>> begin

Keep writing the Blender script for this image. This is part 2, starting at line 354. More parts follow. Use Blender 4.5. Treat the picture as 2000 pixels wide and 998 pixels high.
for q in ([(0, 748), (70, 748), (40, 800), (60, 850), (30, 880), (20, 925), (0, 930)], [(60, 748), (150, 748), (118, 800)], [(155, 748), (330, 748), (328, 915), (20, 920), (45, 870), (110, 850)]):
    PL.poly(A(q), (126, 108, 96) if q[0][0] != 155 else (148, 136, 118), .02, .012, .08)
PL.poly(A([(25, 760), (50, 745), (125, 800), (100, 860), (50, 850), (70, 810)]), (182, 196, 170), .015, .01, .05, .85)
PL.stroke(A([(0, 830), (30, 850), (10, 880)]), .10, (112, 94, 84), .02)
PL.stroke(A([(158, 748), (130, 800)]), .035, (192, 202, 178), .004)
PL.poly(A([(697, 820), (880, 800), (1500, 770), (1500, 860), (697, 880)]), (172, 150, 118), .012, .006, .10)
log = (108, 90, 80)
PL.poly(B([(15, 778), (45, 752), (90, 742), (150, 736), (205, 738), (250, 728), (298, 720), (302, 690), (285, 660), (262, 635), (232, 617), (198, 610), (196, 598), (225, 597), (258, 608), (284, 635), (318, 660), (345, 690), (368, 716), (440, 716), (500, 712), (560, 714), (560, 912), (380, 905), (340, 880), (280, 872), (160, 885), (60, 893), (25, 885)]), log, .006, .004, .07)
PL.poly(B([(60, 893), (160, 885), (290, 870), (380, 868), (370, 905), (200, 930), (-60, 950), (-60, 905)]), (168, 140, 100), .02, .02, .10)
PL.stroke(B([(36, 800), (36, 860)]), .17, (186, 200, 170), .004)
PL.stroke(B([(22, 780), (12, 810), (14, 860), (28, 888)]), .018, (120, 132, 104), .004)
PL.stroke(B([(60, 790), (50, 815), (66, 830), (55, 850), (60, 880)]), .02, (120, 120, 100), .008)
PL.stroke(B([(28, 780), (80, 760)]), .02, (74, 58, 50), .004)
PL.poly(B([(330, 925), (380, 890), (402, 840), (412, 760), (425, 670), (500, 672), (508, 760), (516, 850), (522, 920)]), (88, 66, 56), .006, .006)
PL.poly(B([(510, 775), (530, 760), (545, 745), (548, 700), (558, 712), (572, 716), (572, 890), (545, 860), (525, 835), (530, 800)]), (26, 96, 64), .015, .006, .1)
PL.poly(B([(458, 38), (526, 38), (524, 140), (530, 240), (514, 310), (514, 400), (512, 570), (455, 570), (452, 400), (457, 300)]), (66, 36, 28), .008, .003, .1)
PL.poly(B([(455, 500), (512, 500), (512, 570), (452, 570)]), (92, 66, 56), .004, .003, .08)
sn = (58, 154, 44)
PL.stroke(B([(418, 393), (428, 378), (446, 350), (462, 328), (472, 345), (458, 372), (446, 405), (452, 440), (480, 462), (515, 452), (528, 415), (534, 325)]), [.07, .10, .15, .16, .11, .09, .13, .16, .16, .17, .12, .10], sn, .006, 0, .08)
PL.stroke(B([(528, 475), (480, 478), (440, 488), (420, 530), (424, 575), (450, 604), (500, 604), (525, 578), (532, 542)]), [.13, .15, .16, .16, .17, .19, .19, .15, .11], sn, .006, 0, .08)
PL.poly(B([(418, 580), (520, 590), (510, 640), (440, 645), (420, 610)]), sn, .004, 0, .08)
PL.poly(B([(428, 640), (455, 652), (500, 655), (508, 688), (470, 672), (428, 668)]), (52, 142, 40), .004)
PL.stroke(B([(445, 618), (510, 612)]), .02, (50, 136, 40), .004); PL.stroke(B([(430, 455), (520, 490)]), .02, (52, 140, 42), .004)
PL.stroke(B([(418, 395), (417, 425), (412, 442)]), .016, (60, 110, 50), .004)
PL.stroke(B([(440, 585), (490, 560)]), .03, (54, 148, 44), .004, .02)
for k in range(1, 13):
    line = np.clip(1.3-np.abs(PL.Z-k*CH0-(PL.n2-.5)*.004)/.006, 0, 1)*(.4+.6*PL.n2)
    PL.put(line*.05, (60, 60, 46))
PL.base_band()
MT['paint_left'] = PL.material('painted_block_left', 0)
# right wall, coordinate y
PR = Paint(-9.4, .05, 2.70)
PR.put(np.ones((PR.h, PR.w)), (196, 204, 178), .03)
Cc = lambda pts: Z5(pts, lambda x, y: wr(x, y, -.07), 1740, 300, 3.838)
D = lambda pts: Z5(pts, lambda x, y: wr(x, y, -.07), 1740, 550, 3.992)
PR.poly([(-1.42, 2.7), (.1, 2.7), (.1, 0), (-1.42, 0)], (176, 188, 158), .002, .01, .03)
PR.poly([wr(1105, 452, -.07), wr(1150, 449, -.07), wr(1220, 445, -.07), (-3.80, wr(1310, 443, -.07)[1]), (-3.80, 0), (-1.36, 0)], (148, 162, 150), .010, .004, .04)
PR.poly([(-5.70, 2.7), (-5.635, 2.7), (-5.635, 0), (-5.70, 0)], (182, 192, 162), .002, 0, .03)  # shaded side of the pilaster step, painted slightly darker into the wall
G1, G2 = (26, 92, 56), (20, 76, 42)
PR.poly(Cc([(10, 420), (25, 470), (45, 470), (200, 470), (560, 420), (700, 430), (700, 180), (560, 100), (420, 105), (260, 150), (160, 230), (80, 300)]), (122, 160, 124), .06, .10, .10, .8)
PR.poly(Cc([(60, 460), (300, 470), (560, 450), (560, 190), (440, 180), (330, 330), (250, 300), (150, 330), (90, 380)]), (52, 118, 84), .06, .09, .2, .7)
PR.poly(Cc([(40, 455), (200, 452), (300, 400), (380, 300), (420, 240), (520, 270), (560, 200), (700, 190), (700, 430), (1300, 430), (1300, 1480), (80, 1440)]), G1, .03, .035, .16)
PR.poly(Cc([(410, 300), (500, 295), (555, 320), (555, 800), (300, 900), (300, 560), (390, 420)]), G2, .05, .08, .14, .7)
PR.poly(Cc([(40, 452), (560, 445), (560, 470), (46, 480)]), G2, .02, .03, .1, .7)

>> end

■ Direction
Extract the data exactly as given.

■ Exercise answer
Keep writing the Blender script for this image. This is part 2, starting at line 354. More parts follow. Use Blender 4.5. Treat the picture as 2000 pixels wide and 998 pixels high.
for q in ([(0, 748), (70, 748), (40, 800), (60, 850), (30, 880), (20, 925), (0, 930)], [(60, 748), (150, 748), (118, 800)], [(155, 748), (330, 748), (328, 915), (20, 920), (45, 870), (110, 850)]):
    PL.poly(A(q), (126, 108, 96) if q[0][0] != 155 else (148, 136, 118), .02, .012, .08)
PL.poly(A([(25, 760), (50, 745), (125, 800), (100, 860), (50, 850), (70, 810)]), (182, 196, 170), .015, .01, .05, .85)
PL.stroke(A([(0, 830), (30, 850), (10, 880)]), .10, (112, 94, 84), .02)
PL.stroke(A([(158, 748), (130, 800)]), .035, (192, 202, 178), .004)
PL.poly(A([(697, 820), (880, 800), (1500, 770), (1500, 860), (697, 880)]), (172, 150, 118), .012, .006, .10)
log = (108, 90, 80)
PL.poly(B([(15, 778), (45, 752), (90, 742), (150, 736), (205, 738), (250, 728), (298, 720), (302, 690), (285, 660), (262, 635), (232, 617), (198, 610), (196, 598), (225, 597), (258, 608), (284, 635), (318, 660), (345, 690), (368, 716), (440, 716), (500, 712), (560, 714), (560, 912), (380, 905), (340, 880), (280, 872), (160, 885), (60, 893), (25, 885)]), log, .006, .004, .07)
PL.poly(B([(60, 893), (160, 885), (290, 870), (380, 868), (370, 905), (200, 930), (-60, 950), (-60, 905)]), (168, 140, 100), .02, .02, .10)
PL.stroke(B([(36, 800), (36, 860)]), .17, (186, 200, 170), .004)
PL.stroke(B([(22, 780), (12, 810), (14, 860), (28, 888)]), .018, (120, 132, 104), .004)
PL.stroke(B([(60, 790), (50, 815), (66, 830), (55, 850), (60, 880)]), .02, (120, 120, 100), .008)
PL.stroke(B([(28, 780), (80, 760)]), .02, (74, 58, 50), .004)
PL.poly(B([(330, 925), (380, 890), (402, 840), (412, 760), (425, 670), (500, 672), (508, 760), (516, 850), (522, 920)]), (88, 66, 56), .006, .006)
PL.poly(B([(510, 775), (530, 760), (545, 745), (548, 700), (558, 712), (572, 716), (572, 890), (545, 860), (525, 835), (530, 800)]), (26, 96, 64), .015, .006, .1)
PL.poly(B([(458, 38), (526, 38), (524, 140), (530, 240), (514, 310), (514, 400), (512, 570), (455, 570), (452, 400), (457, 300)]), (66, 36, 28), .008, .003, .1)
PL.poly(B([(455, 500), (512, 500), (512, 570), (452, 570)]), (92, 66, 56), .004, .003, .08)
sn = (58, 154, 44)
PL.stroke(B([(418, 393), (428, 378), (446, 350), (462, 328), (472, 345), (458, 372), (446, 405), (452, 440), (480, 462), (515, 452), (528, 415), (534, 325)]), [.07, .10, .15, .16, .11, .09, .13, .16, .16, .17, .12, .10], sn, .006, 0, .08)
PL.stroke(B([(528, 475), (480, 478), (440, 488), (420, 530), (424, 575), (450, 604), (500, 604), (525, 578), (532, 542)]), [.13, .15, .16, .16, .17, .19, .19, .15, .11], sn, .006, 0, .08)
PL.poly(B([(418, 580), (520, 590), (510, 640), (440, 645), (420, 610)]), sn, .004, 0, .08)
PL.poly(B([(428, 640), (455, 652), (500, 655), (508, 688), (470, 672), (428, 668)]), (52, 142, 40), .004)
PL.stroke(B([(445, 618), (510, 612)]), .02, (50, 136, 40), .004); PL.stroke(B([(430, 455), (520, 490)]), .02, (52, 140, 42), .004)
PL.stroke(B([(418, 395), (417, 425), (412, 442)]), .016, (60, 110, 50), .004)
PL.stroke(B([(440, 585), (490, 560)]), .03, (54, 148, 44), .004, .02)
for k in range(1, 13):
    line = np.clip(1.3-np.abs(PL.Z-k*CH0-(PL.n2-.5)*.004)/.006, 0, 1)*(.4+.6*PL.n2)
    PL.put(line*.05, (60, 60, 46))
PL.base_band()
MT['paint_left'] = PL.material('painted_block_left', 0)
# right wall, coordinate y
PR = Paint(-9.4, .05, 2.70)
PR.put(np.ones((PR.h, PR.w)), (196, 204, 178), .03)
Cc = lambda pts: Z5(pts, lambda x, y: wr(x, y, -.07), 1740, 300, 3.838)
D = lambda pts: Z5(pts, lambda x, y: wr(x, y, -.07), 1740, 550, 3.992)
PR.poly([(-1.42, 2.7), (.1, 2.7), (.1, 0), (-1.42, 0)], (176, 188, 158), .002, .01, .03)
PR.poly([wr(1105, 452, -.07), wr(1150, 449, -.07), wr(1220, 445, -.07), (-3.80, wr(1310, 443, -.07)[1]), (-3.80, 0), (-1.36, 0)], (148, 162, 150), .010, .004, .04)
PR.poly([(-5.70, 2.7), (-5.635, 2.7), (-5.635, 0), (-5.70, 0)], (182, 192, 162), .002, 0, .03)  # shaded side of the pilaster step, painted slightly darker into the wall
G1, G2 = (26, 92, 56), (20, 76, 42)
PR.poly(Cc([(10, 420), (25, 470), (45, 470), (200, 470), (560, 420), (700, 430), (700, 180), (560, 100), (420, 105), (260, 150), (160, 230), (80, 300)]), (122, 160, 124), .06, .10, .10, .8)
PR.poly(Cc([(60, 460), (300, 470), (560, 450), (560, 190), (440, 180), (330, 330), (250, 300), (150, 330), (90, 380)]), (52, 118, 84), .06, .09, .2, .7)
PR.poly(Cc([(40, 455), (200, 452), (300, 400), (380, 300), (420, 240), (520, 270), (560, 200), (700, 190), (700, 430), (1300, 430), (1300, 1480), (80, 1440)]), G1, .03, .035, .16)
PR.poly(Cc([(410, 300), (500, 295), (555, 320), (555, 800), (300, 900), (300, 560), (390, 420)]), G2, .05, .08, .14, .7)
PR.poly(Cc([(40, 452), (560, 445), (560, 470), (46, 480)]), G2, .02, .03, .1, .7)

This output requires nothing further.